Count every line where "scene" occurs. Give the total alone.

### Stored data
┏━━
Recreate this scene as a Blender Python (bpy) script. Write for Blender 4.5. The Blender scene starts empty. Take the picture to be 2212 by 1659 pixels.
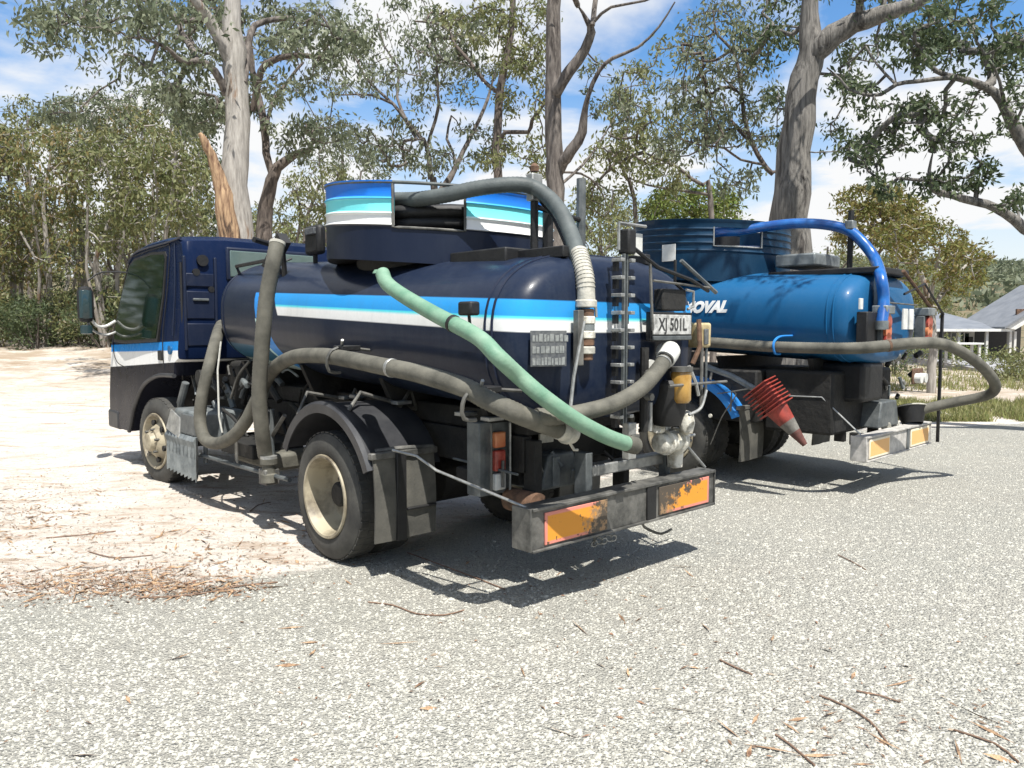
import bpy, math, random
import numpy as np
from mathutils import Vector, Matrix
random.seed(7); rng = np.random.default_rng(7)
sc = bpy.context.scene; col = sc.collection
R = math.radians
# ------------------------------------------------------------------ camera, sky, sun, exposure
CAMH = 1.55; PITCH = math.atan((829.5-714)/1659.)
cam = bpy.data.cameras.new('camera'); co = bpy.data.objects.new('camera', cam); col.objects.link(co)
co.location = (0, 0, CAMH); co.rotation_euler = (math.pi/2-PITCH, 0, 0)
cam.sensor_width = 36; cam.lens = 27.0; cam.clip_start = .05; cam.clip_end = 6000
sc.camera = co
SUN = Vector((.158, -.43, .888)).normalized()
SUN_EL = math.asin(SUN.z); SUN_AZ = math.atan2(SUN.x, SUN.y)
w = bpy.data.worlds.new('World'); sc.world = w; w.use_nodes = True
nt = w.node_tree; nt.nodes.clear()
def N(tree, t, **k):
    n = tree.nodes.new(t)
    for a, b in k.items():
        if a.startswith('i_'):
            key = a[2:]; key = int(key) if key.isdigit() else key.replace('_', ' ')
            n.inputs[key].default_value = b
        else: setattr(n, a, b)
    return n
sky = N(nt, 'ShaderNodeTexSky', sky_type='NISHITA', sun_disc=False, sun_elevation=SUN_EL, sun_rotation=SUN_AZ)
sky.air_density = 1.3; sky.dust_density = .4; sky.ozone_density = 2.5
tc = N(nt, 'ShaderNodeTexCoord'); sep = N(nt, 'ShaderNodeSeparateXYZ'); nt.links.new(tc.outputs['Generated'], sep.inputs[0])
mz = N(nt, 'ShaderNodeMath', operation='ADD', i_1=.18); nt.links.new(sep.outputs[2], mz.inputs[0])
dx = N(nt, 'ShaderNodeMath', operation='DIVIDE'); dy = N(nt, 'ShaderNodeMath', operation='DIVIDE')
nt.links.new(sep.outputs[0], dx.inputs[0]); nt.links.new(mz.outputs[0], dx.inputs[1])
nt.links.new(sep.outputs[1], dy.inputs[0]); nt.links.new(mz.outputs[0], dy.inputs[1])
cmb = N(nt, 'ShaderNodeCombineXYZ'); nt.links.new(dx.outputs[0], cmb.inputs[0]); nt.links.new(dy.outputs[0], cmb.inputs[1])
cn = N(nt, 'ShaderNodeTexNoise', i_Scale=1.1, i_Detail=9.0, i_Roughness=.55, i_Distortion=.25); nt.links.new(cmb.outputs[0], cn.inputs['Vector'])
cr = N(nt, 'ShaderNodeValToRGB'); cr.color_ramp.elements[0].position = .42; cr.color_ramp.elements[1].position = .54
nt.links.new(cn.outputs[0], cr.inputs[0])
# low cloud bank near the horizon, all the way round
hz = N(nt, 'ShaderNodeMapRange', i_1=.02, i_2=.30, i_3=.95, i_4=0.0); nt.links.new(sep.outputs[2], hz.inputs[0])
mx = N(nt, 'ShaderNodeMath', operation='MAXIMUM'); nt.links.new(cr.outputs[0], mx.inputs[0]); nt.links.new(hz.outputs[0], mx.inputs[1])
mix = N(nt, 'ShaderNodeMixRGB', i_Color2=(12.2, 12.3, 12.4, 1)); nt.links.new(mx.outputs[0], mix.inputs[0])
tint = N(nt, 'ShaderNodeMixRGB', blend_type='MULTIPLY', i_Fac=1.0, i_Color2=(1.15, 1.7, 2.2, 1)); nt.links.new(sky.outputs[0], tint.inputs[1])
nt.links.new(tint.outputs[0], mix.inputs[1])
bg = N(nt, 'ShaderNodeBackground', i_Strength=.05); nt.links.new(mix.outputs[0], bg.inputs[0])
wo = N(nt, 'ShaderNodeOutputWorld'); nt.links.new(bg.outputs[0], wo.inputs[0])
sl = bpy.data.lights.new('sun', 'SUN'); sl.energy = 5.0; sl.angle = R(.5); sl.color = (1, .965, .9)
so = bpy.data.objects.new('sun', sl); col.objects.link(so); so.rotation_euler = SUN.to_track_quat('Z', 'Y').to_euler()
sc.view_settings.view_transform = 'Standard'; sc.view_settings.look = 'None'; sc.view_settings.gamma = 1
sc.view_settings.use_curve_mapping = False; sc.view_settings.exposure = .66
sc.cycles.max_bounces = 6; sc.cycles.transparent_max_bounces = 8
# ------------------------------------------------------------------ measuring helpers (a pixel of the 2212x1659 view -> a point of the place)
FV = np.array([0, math.cos(PITCH), -math.sin(PITCH)]); UV = np.array([0, math.sin(PITCH), math.cos(PITCH)]); CC = np.array([0, 0, CAMH])
def ray(x, y): return FV+np.array([1., 0, 0])*((x-1106)/1659.)-UV*((y-829.5)/1659.)
def at(x, y, Y):
    d = ray(x, y); return CC+d*(Y/d[1])
def pxw(wd, Y): return wd*Y/1659.
class Frame:
    def __init__(s, P, ang):
        a = R(ang); s.P = np.array([P[0], P[1], 0.]); s.u = np.array([-math.sin(a), math.cos(a), 0]); s.v = np.array([math.cos(a), math.sin(a), 0]); s.ang = a
    def S(s, x, y, b):      # point seen at x,y on the plane b -> local (b, a, z)
        d = ray(x, y); t = ((s.P-CC)@s.v+b)/(d@s.v); p = CC+d*t-s.P; return (b, float(p@s.u), float(p[2]))
    def Rr(s, x, y, a):
        d = ray(x, y); t = ((s.P-CC)@s.u+a)/(d@s.u); p = CC+d*t-s.P; return (float(p@s.v), a, float(p[2]))
T1 = Frame((-1.2656, 5.1016), 42.4); T2 = Frame((1.83, 8.04), 44)
def smooth(t): t = np.clip(t, 0, 1); return t*t*(3-2*t)
def gz(x, y):
    x = np.asarray(x, float); y = np.asarray(y, float)
    z = 1.15*smooth((y-9)/19)*smooth((7-x)/19)
    h = np.hypot(x, y)
    z = z+smooth((h-110)/500)*(38+14*np.sin(x*.006+1.2)+8*np.sin(y*.011+x*.004))*smooth((y+60)/200)
    near = smooth((-x*.6+y*.5-2.2)/4)
    z = z+near*(.016*np.sin(x*1.9+y*1.1)+.013*np.sin(x*3.7-y*2.3+1)+.008*np.sin(x*6.1+y*7.3))*smooth((h-3)/3)
    return z
# ------------------------------------------------------------------ materials
MATS = {}
def newmat(name):
    m = bpy.data.materials.new(name); m.use_nodes = True; t = m.node_tree; t.nodes.clear()
    o = N(t, 'ShaderNodeOutputMaterial'); p = N(t, 'ShaderNodeBsdfPrincipled'); t.links.new(p.outputs[0], o.inputs[0])
    return m, t, p, o
def mat(name, c1, c2=None, rough=.6, metal=0, scale=6, bump=0, bscale=None, coat=0, contrast=(.35, .65), stretch=None, spec=.5, detail=6, patch=None):
    if name in MATS: return MATS[name]
    m, t, p, o = newmat(name)
    p.inputs['Roughness'].default_value = rough; p.inputs['Metallic'].default_value = metal; p.inputs['Specular IOR Level'].default_value = spec
    p.inputs['Coat Weight'].default_value = coat; p.inputs['Coat Roughness'].default_value = .08
    tcn = N(t, 'ShaderNodeTexCoord'); v = tcn.outputs['Object']
    if stretch:
        mp = N(t, 'ShaderNodeMapping'); mp.inputs['Scale'].default_value = stretch; t.links.new(v, mp.inputs[0]); v = mp.outputs[0]
    n = N(t, 'ShaderNodeTexNoise', i_Scale=float(scale), i_Detail=float(detail), i_Roughness=.62); t.links.new(v, n.inputs['Vector'])
    r = N(t, 'ShaderNodeValToRGB'); r.color_ramp.elements[0].position, r.color_ramp.elements[1].position = contrast
    r.color_ramp.elements[0].color = (*c1, 1); r.color_ramp.elements[1].color = (*(c2 or c1), 1)
    t.links.new(n.outputs[0], r.inputs[0]); t.links.new(r.outputs[0], p.inputs['Base Color'])
    if patch:
        np_ = N(t, 'ShaderNodeTexNoise', i_Scale=float(patch[2]), i_Detail=7.0, i_Roughness=.68, i_Distortion=.4); t.links.new(v, np_.inputs['Vector'])
        ms_ = N(t, 'ShaderNodeMapRange', i_1=patch[1], i_2=patch[1]+.07); t.links.new(np_.outputs[0], ms_.inputs[0])
        mm = N(t, 'ShaderNodeMixRGB', i_Color2=(*patch[0], 1)); t.links.new(ms_.outputs[0], mm.inputs[0]); t.links.new(r.outputs[0], mm.inputs[1]); t.links.new(mm.outputs[0], p.inputs['Base Color'])
    if bump:
        n2 = N(t, 'ShaderNodeTexNoise', i_Scale=float(bscale or scale*4), i_Detail=5.0); t.links.new(v, n2.inputs['Vector'])
        b = N(t, 'ShaderNodeBump', i_Strength=.6, i_Distance=bump); t.links.new(n2.outputs[0], b.inputs['Height']); t.links.new(b.outputs[0], p.inputs['Normal'])
    MATS[name] = m; return m
def M_(t, op, a, b=None, c=None):
    n = N(t, 'ShaderNodeMath', operation=op)
    for i, x in enumerate((a, b, c)):
        if x is None: continue
        if isinstance(x, (int, float)): n.inputs[i].default_value = x
        else: t.links.new(x, n.inputs[i])
    return n.outputs[0]
def mixc(t, f, a, b):
    n = N(t, 'ShaderNodeMixRGB')
    t.links.new(f, n.inputs[0]) if not isinstance(f, (int, float)) else setattr(n.inputs[0], 'default_value', f)
    for i, x in ((1, a), (2, b)):
        if isinstance(x, tuple): n.inputs[i].default_value = (*x, 1)
        else: t.links.new(x, n.inputs[i])
    return n.outputs[0]
def step(t, x, e, s=.004):   # 0 below e, 1 above
    n = N(t, 'ShaderNodeMapRange', i_1=e-s, i_2=e+s); t.links.new(x, n.inputs[0]); return n.outputs[0]
def paint(name, base, dust, stripes=None, rough=.3, dustamt=.5, spec=.14, coat=.12):
    m, t, p, o = newmat(name)
    tcn = N(t, 'ShaderNodeTexCoord'); sp = N(t, 'ShaderNodeSeparateXYZ'); t.links.new(tcn.outputs['Object'], sp.inputs[0])
    c = None
    n = N(t, 'ShaderNodeTexNoise', i_Scale=2.3, i_Detail=8.0, i_Roughness=.65); t.links.new(tcn.outputs['Object'], n.inputs['Vector'])
    n3 = N(t, 'ShaderNodeTexNoise', i_Scale=60.0, i_Detail=3.0); t.links.new(tcn.outputs['Object'], n3.inputs['Vector'])
    col_ = base
    if stripes: col_ = stripes(t, sp, base)
    f = M_(t, 'MULTIPLY', M_(t, 'MULTIPLY_ADD', n3.outputs[0], .5, n.outputs[0]), dustamt)
    f = M_(t, 'MULTIPLY', f, f)
    mp = N(t, 'ShaderNodeMapping'); mp.inputs['Scale'].default_value = (9, 9, .7); t.links.new(tcn.outputs['Object'], mp.inputs[0])
    ns = N(t, 'ShaderNodeTexNoise', i_Scale=1.6, i_Detail=6.0, i_Roughness=.6); t.links.new(mp.outputs[0], ns.inputs['Vector'])
    f = M_(t, 'ADD', f, M_(t, 'MULTIPLY', step(t, ns.outputs[0], .60, .12), .16*dustamt))
    cc = mixc(t, f, col_, dust); t.links.new(cc, p.inputs['Base Color'])
    p.inputs['Roughness'].default_value = rough; p.inputs['Coat Weight'].default_value = coat; p.inputs['Coat Roughness'].default_value = .1; p.inputs['Specular IOR Level'].default_value = spec
    rr = M_(t, 'MULTIPLY_ADD', n.outputs[0], .35, rough-.12); t.links.new(rr, p.inputs['Roughness'])
    b = N(t, 'ShaderNodeBump', i_Strength=.25, i_Distance=.01); t.links.new(n.outputs[0], b.inputs['Height']); t.links.new(b.outputs[0], p.inputs['Normal'])
    MATS[name] = m; return m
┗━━
### Solved exercise
2